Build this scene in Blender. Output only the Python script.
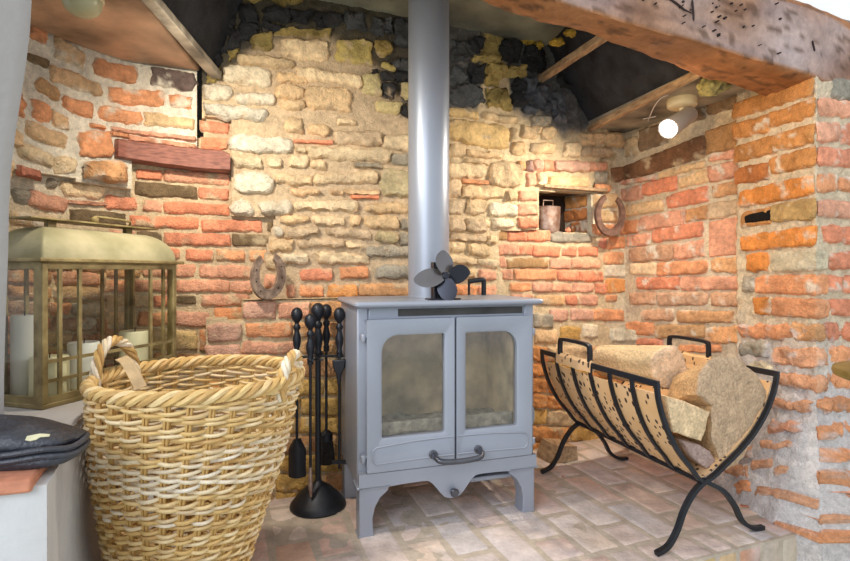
import bpy, math, random
import numpy as np
from mathutils import Vector, noise
random.seed(7)
SC = bpy.context.scene
COL = SC.collection
for o in list(bpy.data.objects): bpy.data.objects.remove(o)

# ------------------------------------------------------------------ camera, world, lights
F, CX, HY, H = 520.0, 425.0, 272.0, 0.70       # focal length in pixels, centre column, horizon row, eye height over hearth
cam = bpy.data.cameras.new('camera'); camo = bpy.data.objects.new('camera', cam); COL.objects.link(camo)
cam.sensor_width = 36; cam.lens = F/850*36; cam.shift_y = -(280.5-HY)/850; cam.clip_start = .05
camo.location = (0, 0, H); camo.rotation_euler = (math.pi/2, 0, 0)
SC.camera = camo
SC.view_settings.view_transform = 'Standard'; SC.view_settings.look = 'None'
SC.view_settings.gamma = 1; SC.view_settings.use_curve_mapping = False
SC.view_settings.exposure = 0.13
w = bpy.data.worlds.new('world'); SC.world = w; w.use_nodes = True
w.node_tree.nodes['Background'].inputs[0].default_value = (.93, .96, 1.0, 1)
w.node_tree.nodes['Background'].inputs[1].default_value = 1.0

def spot(name, loc, target, energy, color, angle=140, blend=.8, radius=.03):
    l = bpy.data.lights.new(name, 'SPOT'); l.energy = energy; l.color = color
    l.spot_size = math.radians(angle); l.spot_blend = blend; l.shadow_soft_size = radius
    o = bpy.data.objects.new(name, l); COL.objects.link(o); o.location = loc
    o.rotation_euler = (Vector(target)-Vector(loc)).to_track_quat('-Z', 'Y').to_euler()
    return o
def area(name, loc, target, energy, color, size):
    l = bpy.data.lights.new(name, 'AREA'); l.energy = energy; l.color = color; l.size = size
    o = bpy.data.objects.new(name, l); COL.objects.link(o); o.location = loc
    o.rotation_euler = (Vector(target)-Vector(loc)).to_track_quat('-Z', 'Y').to_euler()
    return o
WARM = (1, .90, .74)
spot('lamp_light_right', (.805, 1.755, 1.185), (.20, 1.75, .45), 34, (1, .89, .72), 165, 1, .02)
spot('lamp_light_left', (-.56, 1.08, 1.24), (-.25, 1.75, .55), 24, WARM, 165, 1, .03)
spot('pier_fill_light', (.55, 1.42, 1.19), (1.1, 1.62, .85), 5, (1, .66, .30), 150, 1, .03)  # added unseen warm fill that turns the pier's inner face orange
area('window_light', (-1.5, -1.7, 1.9), (0.4, 1.4, .2), 70, (.82, .89, 1.0), 1.8)

# ------------------------------------------------------------------ colour and materials
def lin(c):
    return tuple(((v/255)/12.92 if v/255 <= .04045 else ((v/255+.055)/1.055)**2.4) for v in c[:3])
def nodes(m):
    m.use_nodes = True; return m.node_tree.nodes, m.node_tree.links, m.node_tree.nodes['Principled BSDF']
def pm(name, c, rough=.6, metal=0., var=.15, vs=20., bump=.0, bs=200., c2=None, spec=.5, stretch=None, detail=4):
    m = bpy.data.materials.new(name); n, l, p = nodes(m)
    p.inputs['Roughness'].default_value = rough; p.inputs['Metallic'].default_value = metal
    p.inputs['Specular IOR Level'].default_value = spec
    tc = n.new('ShaderNodeTexCoord'); src = tc.outputs['Object']
    if stretch:
        mp = n.new('ShaderNodeMapping'); mp.inputs['Scale'].default_value = stretch[:3]
        if len(stretch) > 3: mp.inputs['Rotation'].default_value = (0, 0, stretch[3])
        l.new(src, mp.inputs['Vector']); src = mp.outputs[0]
    t = n.new('ShaderNodeTexNoise'); t.inputs['Scale'].default_value = vs; t.inputs['Detail'].default_value = detail
    l.new(src, t.inputs['Vector'])
    r = n.new('ShaderNodeValToRGB'); a = lin(c)
    b = lin(c2) if c2 else tuple(v*(1-var*2) for v in a)
    r.color_ramp.elements[0].position = .32; r.color_ramp.elements[1].position = .68
    r.color_ramp.elements[0].color = (*b, 1); r.color_ramp.elements[1].color = (*(min(1, v*(1+var*.5)) for v in a), 1)
    l.new(t.outputs['Fac'], r.inputs[0]); l.new(r.outputs[0], p.inputs['Base Color'])
    if bump:
        t2 = n.new('ShaderNodeTexNoise'); t2.inputs['Scale'].default_value = bs; t2.inputs['Detail'].default_value = 5
        l.new(src, t2.inputs['Vector'])
        b_ = n.new('ShaderNodeBump'); b_.inputs['Strength'].default_value = bump; b_.inputs['Distance'].default_value = .01
        l.new(t2.outputs['Fac'], b_.inputs['Height']); l.new(b_.outputs[0], p.inputs['Normal'])
    return m
def colmat(name, rough=.92, mott=.35, ms=45., bump=.5, bs=160., spec=.25):
    m = bpy.data.materials.new(name); n, l, p = nodes(m)
    p.inputs['Roughness'].default_value = rough; p.inputs['Specular IOR Level'].default_value = spec
    at = n.new('ShaderNodeAttribute'); at.attribute_name = 'Col'
    tc = n.new('ShaderNodeTexCoord')
    t = n.new('ShaderNodeTexNoise'); t.inputs['Scale'].default_value = ms; t.inputs['Detail'].default_value = 6; t.inputs['Roughness'].default_value = .7
    l.new(tc.outputs['Object'], t.inputs['Vector'])
    mr = n.new('ShaderNodeMapRange'); mr.inputs['From Min'].default_value = .3; mr.inputs['From Max'].default_value = .7
    mr.inputs['To Min'].default_value = 1-mott; mr.inputs['To Max'].default_value = 1+mott*.5
    l.new(t.outputs['Fac'], mr.inputs['Value'])
    vm = n.new('ShaderNodeVectorMath'); vm.operation = 'SCALE'
    l.new(at.outputs['Color'], vm.inputs[0]); l.new(mr.outputs[0], vm.inputs['Scale'])
    l.new(vm.outputs[0], p.inputs['Base Color'])
    t2 = n.new('ShaderNodeTexNoise'); t2.inputs['Scale'].default_value = bs; t2.inputs['Detail'].default_value = 6
    l.new(tc.outputs['Object'], t2.inputs['Vector'])
    b_ = n.new('ShaderNodeBump'); b_.inputs['Strength'].default_value = bump; b_.inputs['Distance'].default_value = .008
    l.new(t2.outputs['Fac'], b_.inputs['Height']); l.new(b_.outputs[0], p.inputs['Normal'])
    return m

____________

| Written task |
Reproduce the data above word for word from its first line through the line that holds "w.node_tree.nodes['Background'].inputs[1].default_value = 1.0", both ends included; skip pictures.

| Worked answer |
Build this scene in Blender. Output only the Python script.
import bpy, math, random
import numpy as np
from mathutils import Vector, noise
random.seed(7)
SC = bpy.context.scene
COL = SC.collection
for o in list(bpy.data.objects): bpy.data.objects.remove(o)

# ------------------------------------------------------------------ camera, world, lights
F, CX, HY, H = 520.0, 425.0, 272.0, 0.70       # focal length in pixels, centre column, horizon row, eye height over hearth
cam = bpy.data.cameras.new('camera'); camo = bpy.data.objects.new('camera', cam); COL.objects.link(camo)
cam.sensor_width = 36; cam.lens = F/850*36; cam.shift_y = -(280.5-HY)/850; cam.clip_start = .05
camo.location = (0, 0, H); camo.rotation_euler = (math.pi/2, 0, 0)
SC.camera = camo
SC.view_settings.view_transform = 'Standard'; SC.view_settings.look = 'None'
SC.view_settings.gamma = 1; SC.view_settings.use_curve_mapping = False
SC.view_settings.exposure = 0.13
w = bpy.data.worlds.new('world'); SC.world = w; w.use_nodes = True
w.node_tree.nodes['Background'].inputs[0].default_value = (.93, .96, 1.0, 1)
w.node_tree.nodes['Background'].inputs[1].default_value = 1.0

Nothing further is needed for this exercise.